Por outro lado, nos campos de golfe, defendeu a investigadora ao PÚBLICO, “só a parte de onde se atira a bola é que tem de estar verde, o restante espaço poderia estar seco no Verão”. O contraste das cores, preconiza, “poderia fazer um equilíbrio interessante”. E para que não haja dúvidas sobre os seus conhecimentos práticos, acrescentou que jogava golfe.
O autarca de São Brás de Alportel é um dos que alinham na alteração do paradigma da concepção dos jardins, públicos e privados, mas tem ambições mais alargadas que exigem investimento da administração central. “Temos um anteprojecto para construir uma barragem, no Monte da Ribeira (ribeira do Alportel)”. A utilidade da construção dessa infra-estrutura, na zona central da região, justifica-se pelos benefícios directos às populações e “permitiria corrigir as cheias do rio Gilão e evitar as inundações em Tavira”, defendeu.
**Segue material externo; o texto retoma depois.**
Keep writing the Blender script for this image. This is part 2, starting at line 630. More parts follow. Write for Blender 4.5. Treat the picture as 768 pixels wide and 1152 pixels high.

Mas há também o outro lado da moeda, porque, depois da seca, adverte, podem vir chuvas torrenciais. Nesse sentido, o presidente da Câmara de Albufeira, Carlos Silva e Sousa, PSD, elegeu como obra prioritária deste novo mandato a construção de um grande túnel por baixo da cidade para desviar o caudal da ribeira de Albufeira em relação ao mar. O objectivo é que não se venha a repetir uma calamidade como aconteceu na cheia do dia 1 de Novembro de 2015, quando as ruas se transformaram em rios e a água chegou ao tecto das casas.